In the past three weeks, the library at Hugh Goodwin Academy for the Arts in El Dorado, Ark., has also added a new resident. 

Day 161 doesn’t hang on the walls, yet, but stands on an easel, instead -- sometimes by the front door, where students file into the library, and sometimes by the back door, where they file out. 

“What Lil Man See, Lil Man Do” is different from the other art here, says media specialist Peggy Makepeace, in both style and subject.

It’s a simple scene. A man and his son sit tucked into the couch, newspaper open in front of the man, book open in front of the boy, who’s slouching so low, only long fingers and legs appear. 

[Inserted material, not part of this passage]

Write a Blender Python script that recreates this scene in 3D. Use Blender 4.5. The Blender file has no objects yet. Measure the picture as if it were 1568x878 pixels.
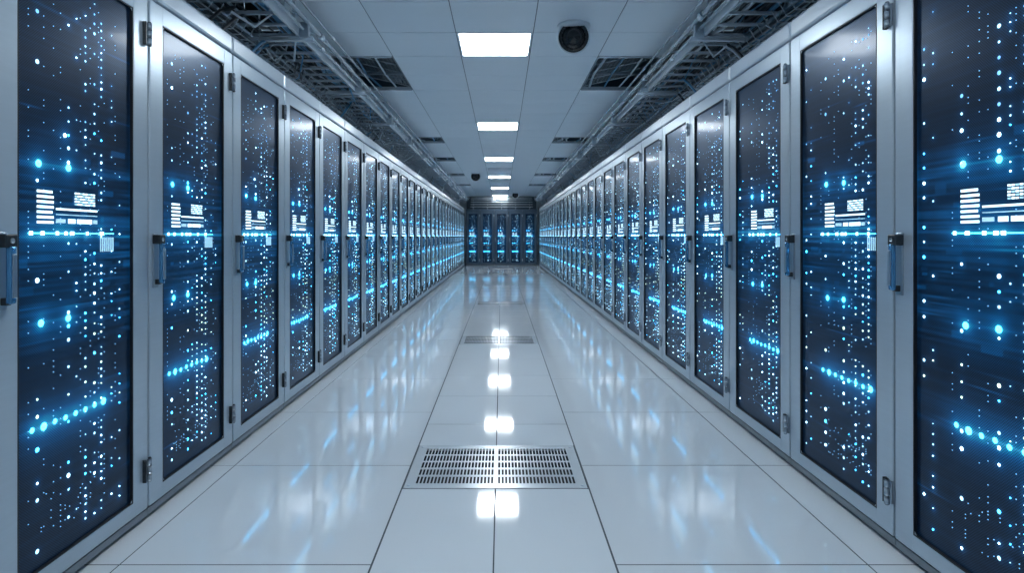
import bpy, bmesh, math, random
import numpy as np
from mathutils import Vector

scene = bpy.context.scene
scene.view_settings.view_transform = 'Standard'

# ------------------------------------------------------------------ materials
def mat(name, base, metallic=0.0, rough=0.5, emis=None, estr=0.0, ior=1.5, noise=0.0, nscale=20.0, coat=0.0, rnoise=0.0, stretch=None):
    m = bpy.data.materials.new(name); m.use_nodes = True
    nt = m.node_tree; b = nt.nodes['Principled BSDF']
    b.inputs['Base Color'].default_value = (*base, 1)
    b.inputs['Metallic'].default_value = metallic
    b.inputs['Roughness'].default_value = rough
    b.inputs['IOR'].default_value = ior
    b.inputs['Coat Weight'].default_value = coat
    b.inputs['Coat Roughness'].default_value = 0.04
    if emis:
        b.inputs['Emission Color'].default_value = (*emis, 1)
        b.inputs['Emission Strength'].default_value = estr
    if noise > 0 or rnoise > 0:
        tc = nt.nodes.new('ShaderNodeTexCoord')
        mp = nt.nodes.new('ShaderNodeMapping')
        if stretch: mp.inputs['Scale'].default_value = stretch
        nz = nt.nodes.new('ShaderNodeTexNoise'); nz.inputs['Scale'].default_value = nscale
        nz.inputs['Detail'].default_value = 3
        nt.links.new(tc.outputs['Object'], mp.inputs['Vector'])
        nt.links.new(mp.outputs['Vector'], nz.inputs['Vector'])
        if noise > 0:
            cr = nt.nodes.new('ShaderNodeMapRange')
            cr.inputs['To Min'].default_value = 1 - noise; cr.inputs['To Max'].default_value = 1 + noise
            nt.links.new(nz.outputs['Fac'], cr.inputs['Value'])
            mx = nt.nodes.new('ShaderNodeVectorMath'); mx.operation = 'SCALE'
            mx.inputs[0].default_value = base
            nt.links.new(cr.outputs['Result'], mx.inputs['Scale'])
            nt.links.new(mx.outputs['Vector'], b.inputs['Base Color'])
        if rnoise > 0:
            cr2 = nt.nodes.new('ShaderNodeMapRange')
            cr2.inputs['To Min'].default_value = max(0, rough - rnoise); cr2.inputs['To Max'].default_value = rough + rnoise
            nt.links.new(nz.outputs['Fac'], cr2.inputs['Value'])
            nt.links.new(cr2.outputs['Result'], b.inputs['Roughness'])
    return m

M = {}
M['frame'] = mat('rack_brushed_aluminium', (0.46, 0.545, 0.62), 0.5, 0.30, noise=0.05, nscale=6, stretch=(1, 1, 14))
M['header'] = mat('rack_header_aluminium', (0.78, 0.84, 0.90), 0.4, 0.22, noise=0.03, nscale=8)
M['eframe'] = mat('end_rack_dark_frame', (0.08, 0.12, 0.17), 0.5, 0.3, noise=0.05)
M['body'] = mat('rack_body_dark', (0.03, 0.04, 0.05), 0.2, 0.5, noise=0.1)
M['gasket'] = mat('rubber_gasket', (0.01, 0.012, 0.016), 0, 0.4, noise=0.1)
M['hinge'] = mat('hinge_steel', (0.36, 0.42, 0.48), 0.85, 0.28, noise=0.05)
M['hdark'] = mat('handle_black_plastic', (0.015, 0.018, 0.022), 0, 0.3, noise=0.1)
M['grip'] = mat('handle_blue_steel', (0.10, 0.30, 0.52), 0.7, 0.2, noise=0.1, coat=0.5)
M['plinth'] = mat('plinth_grey', (0.20, 0.23, 0.26), 0.4, 0.4, noise=0.05)
M['led_w'] = mat('led_white', (0.8, 0.9, 1), 0, 0.5, (0.55, 0.88, 1.0), 7, noise=0.01)
M['led_c'] = mat('led_cyan', (0.2, 0.6, 1), 0, 0.5, (0.04, 0.52, 1.0), 10.0, noise=0.01)
M['led_g'] = mat('led_pale_green', (0.7, 1, 0.8), 0, 0.5, (0.70, 0.95, 0.70), 2.6, noise=0.01)
M['led_d'] = mat('led_dim_blue', (0.3, 0.6, 0.9), 0, 0.5, (0.16, 0.46, 0.80), 1.2, noise=0.01)
M['led_m'] = mat('led_mid_white', (0.5, 0.8, 0.9), 0, 0.5, (0.42, 0.80, 1.0), 2.2, noise=0.01)
M['disp'] = mat('status_display_white', (0.5, 0.8, 0.9), 0, 0.5, (0.70, 0.92, 1.0), 1.6, noise=0.01)
M['disp2'] = mat('status_display_dim', (0.5, 0.8, 0.9), 0, 0.5, (0.42, 0.74, 0.95), 0.6, noise=0.01)

def pane_material():
    m = bpy.data.materials.new('perforated_door_mesh'); m.use_nodes = True
    nt = m.node_tree; b = nt.nodes['Principled BSDF']; L = nt.links.new
    tc = nt.nodes.new('ShaderNodeTexCoord'); sp = nt.nodes.new('ShaderNodeSeparateXYZ')
    L(tc.outputs['Object'], sp.inputs[0])
    def math_(op, a, bb=None, v=None):
        n = nt.nodes.new('ShaderNodeMath'); n.operation = op
        L(a, n.inputs[0])
        if bb is not None: L(bb, n.inputs[1])
        if v is not None: n.inputs[1].default_value = v
        return n.outputs[0]
    k = 2 * math.pi / 0.0085
    sx = math_('SINE', math_('MULTIPLY', sp.outputs['X'], v=k))
    sz = math_('SINE', math_('MULTIPLY', sp.outputs['Z'], v=k))
    pr = math_('MULTIPLY', sx, sz)
    mr = nt.nodes.new('ShaderNodeMapRange')
    mr.inputs['From Min'].default_value = -0.3; mr.inputs['From Max'].default_value = 0.4
    L(pr, mr.inputs['Value'])
    mix = nt.nodes.new('ShaderNodeMix'); mix.data_type = 'RGBA'
    L(mr.outputs['Result'], mix.inputs['Factor'])
    mix.inputs['A'].default_value = (0.001, 0.003, 0.008, 1)
    mix.inputs['B'].default_value = (0.012, 0.023, 0.050, 1)
    L(mix.outputs['Result'], b.inputs['Base Color'])
    b.inputs['Roughness'].default_value = 0.30
    b.inputs['Metallic'].default_value = 0.25
    b.inputs['Specular Tint'].default_value = (0.45, 0.68, 1.0, 1)
    b.inputs['Coat Weight'].default_value = 0.15
    b.inputs['Coat Tint'].default_value = (0.7, 0.85, 1.0, 1)
    b.inputs['Coat Roughness'].default_value = 0.10
    at = nt.nodes.new('ShaderNodeAttribute'); at.attribute_name = 'glow'  # pane emits the painted halos and streaks stored per vertex
    mr2 = nt.nodes.new('ShaderNodeMapRange'); mr2.inputs['To Min'].default_value = 0.5; mr2.inputs['To Max'].default_value = 1.3
    L(mr.outputs['Result'], mr2.inputs['Value'])
    vm = nt.nodes.new('ShaderNodeVectorMath'); vm.operation = 'SCALE'
    L(at.outputs['Color'], vm.inputs[0]); L(mr2.outputs['Result'], vm.inputs['Scale'])
    L(vm.outputs['Vector'], b.inputs['Emission Color'])
    b.inputs['Emission Strength'].default_value = 1.0
    return m
M['pane'] = pane_material()

# ------------------------------------------------------------------ mesh builder
class B:
    def __init__(s): s.v = []; s.f = []; s.m = []; s.mats = []; s.glow = {}; s.smooth = []
    def mi(s, key):
        if key not in s.mats: s.mats.append(key)
        return s.mats.index(key)
    def add(s, vs, fs, key, smooth=False):
        o = len(s.v); s.v += [tuple(p) for p in vs]; i = s.mi(key)
        for f in fs:
            s.f.append([o + a for a in f]); s.m.append(i); s.smooth.append(smooth)
        return o
    def box(s, x0, x1, y0, y1, z0, z1, key, bev=0.0):
        if bev <= 0:
            vs = [(x0,y0,z0),(x1,y0,z0),(x1,y1,z0),(x0,y1,z0),(x0,y0,z1),(x1,y0,z1),(x1,y1,z1),(x0,y1,z1)]
            fs = [(0,3,2,1),(4,5,6,7),(0,1,5,4),(1,2,6,5),(2,3,7,6),(3,0,4,7)]
            s.add(vs, fs, key); return
        bm = bmesh.new(); bmesh.ops.create_cube(bm, size=1)
        for v in bm.verts:
            v.co = Vector(((x0+x1)/2 + v.co.x*(x1-x0), (y0+y1)/2 + v.co.y*(y1-y0), (z0+z1)/2 + v.co.z*(z1-z0)))
        bmesh.ops.bevel(bm, geom=bm.edges[:], offset=bev, segments=2, affect='EDGES', profile=0.5)
        bm.verts.index_update()
        s.add([v.co[:] for v in bm.verts], [[v.index for v in f.verts] for f in bm.faces], key)
        bm.free()
    def obox(s, c, ax, ay, az, key):
        c = Vector(c); ax = Vector(ax); ay = Vector(ay); az = Vector(az)
        vs = [c+sx*ax+sy*ay+sz*az for sz in (-1,1) for sx, sy in ((-1,-1),(1,-1),(1,1),(-1,1))]
        s.add(vs, [(0,3,2,1),(4,5,6,7),(0,1,5,4),(1,2,6,5),(2,3,7,6),(3,0,4,7)], key)
    def tube(s, pts, r, key, n=6, caps=True):
        pts = [Vector(p) for p in pts]; vs = []; fs = []
        for i, p in enumerate(pts):
            d = (pts[min(i+1, len(pts)-1)] - pts[max(i-1, 0)]).normalized()
            up = Vector((0,0,1)) if abs(d.z) < 0.9 else Vector((1,0,0))
            a = d.cross(up).normalized(); bb = d.cross(a).normalized()
            for k in range(n):
                t = 2*math.pi*k/n
                vs.append(p + a*math.cos(t)*r + bb*math.sin(t)*r)
        for i in range(len(pts)-1):
            for k in range(n):
                fs.append((i*n+k, i*n+(k+1)%n, (i+1)*n+(k+1)%n, (i+1)*n+k))
        if caps:
            fs.append(tuple(range(n))); fs.append(tuple((len(pts)-1)*n+k for k in reversed(range(n))))
        s.add(vs, fs, key, True)
    def lathe(s, prof, c, key, n=32, axis=None):
        vs = []; fs = []
        if axis is None:
            X = Vector((1,0,0)); Y = Vector((0,1,0)); Z = Vector((0,0,1))
        else:
            Z = Vector(axis).normalized(); X = Z.cross(Vector((0,0,1))).normalized(); Y = Z.cross(X)
        c = Vector(c)
        for r, z in prof:
            for k in range(n):
                t = 2*math.pi*k/n; vs.append(c + X*r*math.cos(t) + Y*r*math.sin(t) + Z*z)
        for i in range(len(prof)-1):
            for k in range(n):
                fs.append((i*n+k, i*n+(k+1)%n, (i+1)*n+(k+1)%n, (i+1)*n+k))
        s.add(vs, fs, key, True)
    def mesh(s, name):
        me = bpy.data.meshes.new(name)
        me.from_pydata(s.v, [], s.f)
        for k in s.mats: me.materials.append(M[k])
        me.polygons.foreach_set('material_index', s.m)
        me.polygons.foreach_set('use_smooth', s.smooth)
        if s.glow:
            at = me.attributes.new('glow', 'FLOAT_COLOR', 'POINT')
            arr = np.zeros((len(s.v), 4), dtype=np.float32); arr[:, 3] = 1
            for o, g in s.glow.items(): arr[o:o+len(g), :3] = g
            at.data.foreach_set('color', arr.ravel())
        me.update(); return me
    def obj(s, name, loc=(0,0,0), rot=0.0):
        return inst(name, s.mesh(name), loc, rot)

def inst(name, me, loc=(0,0,0), rot=0.0):
    o = bpy.data.objects.new(name, me); o.location = loc; o.rotation_euler = (0, 0, rot)
    scene.collection.objects.link(o); return o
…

It’s different from the other art, and the students at Hugh Goodwin have noticed. Especially the black students.

Who is the man? they ask. Who is the boy? Where are they? Who made this?

The man is a father. The boy is a son. They’re on their couch, at home, reading. The artist lives in St. Louis, she tells them. 

And he’s painting one of these every day.

Makepeace’s son, Russell Makepeace, lives in St. Louis and has followed the career of the artist, Cbabi Bayoc, for years. He and his family, who live in the city, eat frequently at Sweet Art, the restaurant run by Bayoc and his wife. And when he heard of Bayoc’s project of painting an image of black fatherhood every day of the year, Makepeace wanted to have one.

The piece he bought for his mother now lives in the town where he was raised. Here, nearly half of the 450 children are minorities, and 53 percent are from single-parent homes. 

Peggy Makepeace sees the challenges those kids face every day. This piece shows a scene that many aren’t familiar with. And for some, it’s gotten them thinking.

“It’s opened up a lot of conversations with kids that normally don’t talk about the picture itself,” she says. “They don’t ask questions about the characters in the pictures.”

With this one, though, they do. 

Bayoc’s doing important and hard work, Russell Makepeace thinks, and he wants that work to get out of St. Louis into places where it’s also needed. He hopes the kids are talking about the piece at home like they are at school.

But it’s important, too, that it’s just there, showing instead of telling. A man and his son sit tucked into the couch, together, reading. 

“This can be normal,” he says. 

There are so many stories of young black children without their fathers. And at this school, there are so many young black children without their fathers. For many of them, their dads just aren’t in the picture, Peggy Makepeace says.

And then, they come to the library.

“The daddy’s in the picture in this one.”